TO DO>
Nothing but the lines from the top of the data to the line holding "SC.camera = cam" should be printed, word for word and both ends included; leave the pictures out.
* BEGIN RECORDS FOR THIS EXERCISE *
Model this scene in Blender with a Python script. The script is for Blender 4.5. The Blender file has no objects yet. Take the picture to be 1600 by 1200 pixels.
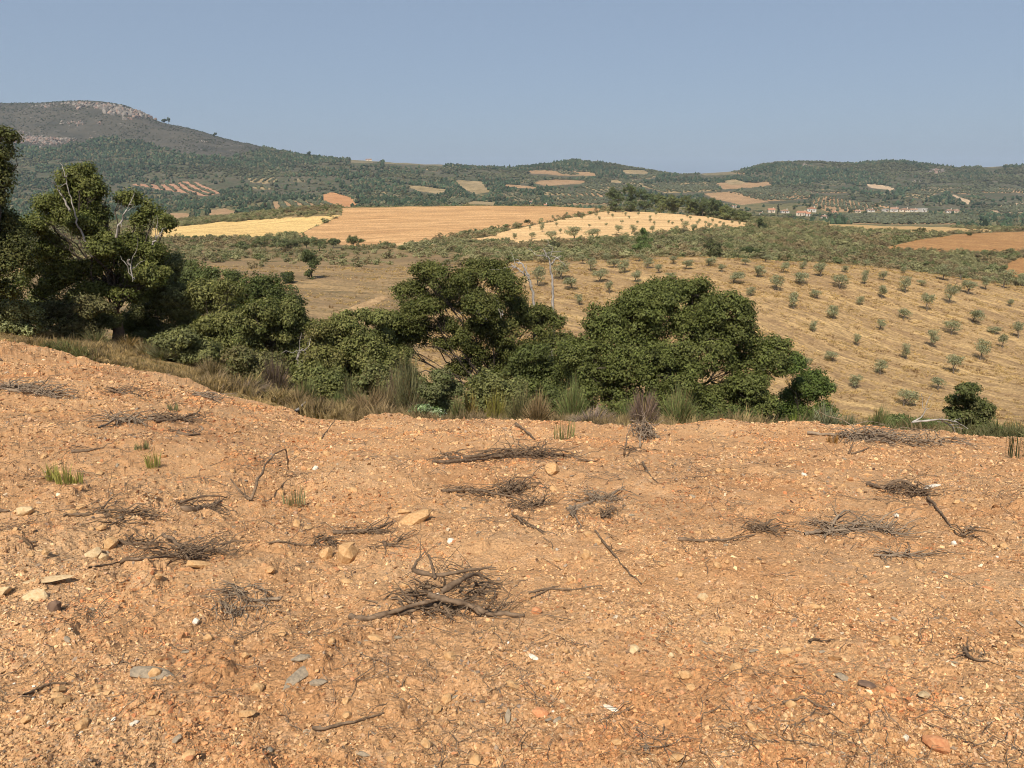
import bpy, bmesh, math, random
import numpy as np
from mathutils import Vector, Matrix

# ------------------------------------------------------------------ camera, light, exposure
SC = bpy.context.scene
COL = SC.collection
F = 1200.0                      # focal length in photo pixels (1600 wide)
HORIZON = 290.0                 # photo row of the eye level
TH = math.atan((600 - HORIZON) / F)
CT, ST = math.cos(TH), math.sin(TH)

cam_d = bpy.data.cameras.new('camera')
cam_d.sensor_width = 36.0
cam_d.lens = 36.0 * F / 1600.0
cam_d.clip_start = 0.05
cam_d.clip_end = 20000
cam = bpy.data.objects.new('camera', cam_d)
COL.objects.link(cam)
cam.location = (0, 0, 0)
cam.rotation_euler = (math.pi / 2 - TH, 0, 0)
SC.camera = cam

SUN_EL, SUN_AZ = math.radians(50), math.radians(180 + 18)     # azimuth from +Y towards +X
world = bpy.data.worlds.new('World'); SC.world = world; world.use_nodes = True
wn = world.node_tree.nodes; wl = world.node_tree.links
wn.clear()
sky = wn.new('ShaderNodeTexSky'); sky.sky_type = 'NISHITA'; sky.sun_disc = False
sky.sun_elevation = SUN_EL; sky.sun_rotation = SUN_AZ
sky.altitude = 500; sky.air_density = 0.85; sky.dust_density = 3.0; sky.ozone_density = 1.2
bg = wn.new('ShaderNodeBackground'); bg.inputs['Strength'].default_value = 0.092
wo = wn.new('ShaderNodeOutputWorld')
veil = wn.new('ShaderNodeMix'); veil.data_type = 'RGBA'; veil.inputs[0].default_value = 0.65      # even high haze all over the sky
veil.inputs[7].default_value = (2.65, 3.36, 4.38, 1)
wl.new(sky.outputs[0], veil.inputs[6]); wl.new(veil.outputs[2], bg.inputs[0]); wl.new(bg.outputs[0], wo.inputs[0])

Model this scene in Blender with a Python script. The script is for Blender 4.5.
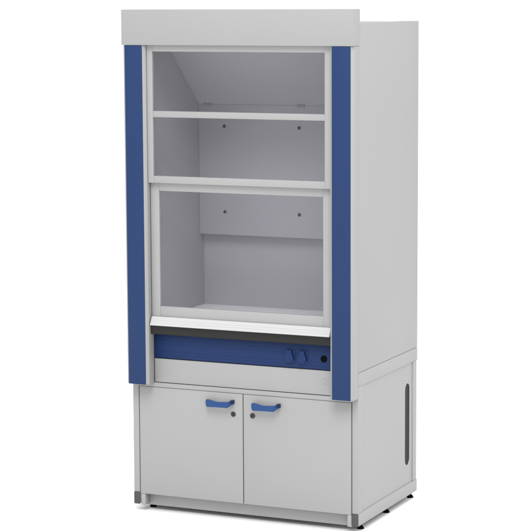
import bpy, bmesh, math
from mathutils import Matrix, Vector

for o in list(bpy.data.objects):
    bpy.data.objects.remove(o, do_unlink=True)
S = bpy.context.scene
COL = S.collection
R = math.radians

# ------------------------------------------------------------------ camera
az, pit, rol = R(24.3128), R(7.3625), R(-0.288)
F = Vector((-math.sin(az) * math.cos(pit), math.cos(az) * math.cos(pit), -math.sin(pit)))
RT = F.cross(Vector((0, 0, 1))).normalized()
UP = RT.cross(F)
R2 = RT * math.cos(rol) + UP * math.sin(rol)
U2 = -RT * math.sin(rol) + UP * math.cos(rol)
cam = bpy.data.cameras.new('camera')
co = bpy.data.objects.new('camera', cam)
COL.objects.link(co)
m = Matrix((R2, U2, -F)).transposed().to_4x4()
m.translation = Vector((4.788, -8.9322, 2.5289))
co.matrix_world = m
cam.sensor_width = 36
cam.lens = 36 * 2086.18 / 531
cam.clip_end = 500
S.camera = co

# ------------------------------------------------------------------ light
W = bpy.data.worlds.new('World')
S.world = W
W.use_nodes = True
bg = W.node_tree.nodes['Background']
bg.inputs[0].default_value = (1, 1, 1, 1)
bg.inputs[1].default_value = 1.18


def softbox(name, loc, target, size, power):
    l = bpy.data.lights.new(name, 'AREA')
    l.shape = 'SQUARE'
    l.size = size
    l.energy = power
    o = bpy.data.objects.new(name, l)
    COL.objects.link(o)
    o.location = loc
    o.rotation_euler = (Vector(target) - Vector(loc)).to_track_quat('-Z', 'Y').to_euler()
    return o


softbox('softbox_key', (4.1, -10.3, 15.2), (0.6, 0.3, 1.1), 9.0, 2000)
softbox('softbox_side', (8.5, 0.2, 9.5), (1.2, 0.4, 0.9), 6.0, 330)

S.view_settings.view_transform = 'Standard'
S.view_settings.look = 'None'
S.view_settings.exposure = 0
S.view_settings.gamma = 1
S.render.film_transparent = False


# ------------------------------------------------------------------ materials
def lin(c):
    return tuple(((v / 255) / 12.92 if v / 255 <= .04045 else ((v / 255 + .055) / 1.055) ** 2.4) for v in c)


def paint(name, col, rough=.45, var=.03, bump=.04, scale=900, spec=.35, metal=0):
    m = bpy.data.materials.new(name)
    m.use_nodes = True
    nt = m.node_tree
    b = nt.nodes['Principled BSDF']
    b.inputs['Roughness'].default_value = rough
    b.inputs['Specular IOR Level'].default_value = spec
    b.inputs['Metallic'].default_value = metal
    tc = nt.nodes.new('ShaderNodeTexCoord')
    n1 = nt.nodes.new('ShaderNodeTexNoise')
    n1.inputs['Scale'].default_value = 2.3
    n1.inputs['Detail'].default_value = 5
    nt.links.new(tc.outputs['Object'], n1.inputs['Vector'])
    mr = nt.nodes.new('ShaderNodeMapRange')
    mr.inputs[1].default_value = .3
    mr.inputs[2].default_value = .7
    mr.inputs[3].default_value = 1 - var
    mr.inputs[4].default_value = 1 + var
    nt.links.new(n1.outputs['Fac'], mr.inputs[0])
    mx = nt.nodes.new('ShaderNodeVectorMath')
    mx.operation = 'SCALE'
    mx.inputs[0].default_value = col
    nt.links.new(mr.outputs[0], mx.inputs['Scale'])
    nt.links.new(mx.outputs[0], b.inputs['Base Color'])
    if bump:
        n2 = nt.nodes.new('ShaderNodeTexNoise')
        n2.inputs['Scale'].default_value = scale
        nt.links.new(tc.outputs['Object'], n2.inputs['Vector'])
        bp = nt.nodes.new('ShaderNodeBump')
        bp.inputs['Strength'].default_value = bump
        bp.inputs['Distance'].default_value = .001
        nt.links.new(n2.outputs['Fac'], bp.inputs['Height'])
        nt.links.new(bp.outputs[0], b.inputs['Normal'])
    return m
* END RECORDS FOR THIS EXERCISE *
EXERCISE SOLUTION>
Model this scene in Blender with a Python script. The script is for Blender 4.5. The Blender file has no objects yet. Take the picture to be 1600 by 1200 pixels.
import bpy, bmesh, math, random
import numpy as np
from mathutils import Vector, Matrix

# ------------------------------------------------------------------ camera, light, exposure
SC = bpy.context.scene
COL = SC.collection
F = 1200.0                      # focal length in photo pixels (1600 wide)
HORIZON = 290.0                 # photo row of the eye level
TH = math.atan((600 - HORIZON) / F)
CT, ST = math.cos(TH), math.sin(TH)

cam_d = bpy.data.cameras.new('camera')
cam_d.sensor_width = 36.0
cam_d.lens = 36.0 * F / 1600.0
cam_d.clip_start = 0.05
cam_d.clip_end = 20000
cam = bpy.data.objects.new('camera', cam_d)
COL.objects.link(cam)
cam.location = (0, 0, 0)
cam.rotation_euler = (math.pi / 2 - TH, 0, 0)
SC.camera = cam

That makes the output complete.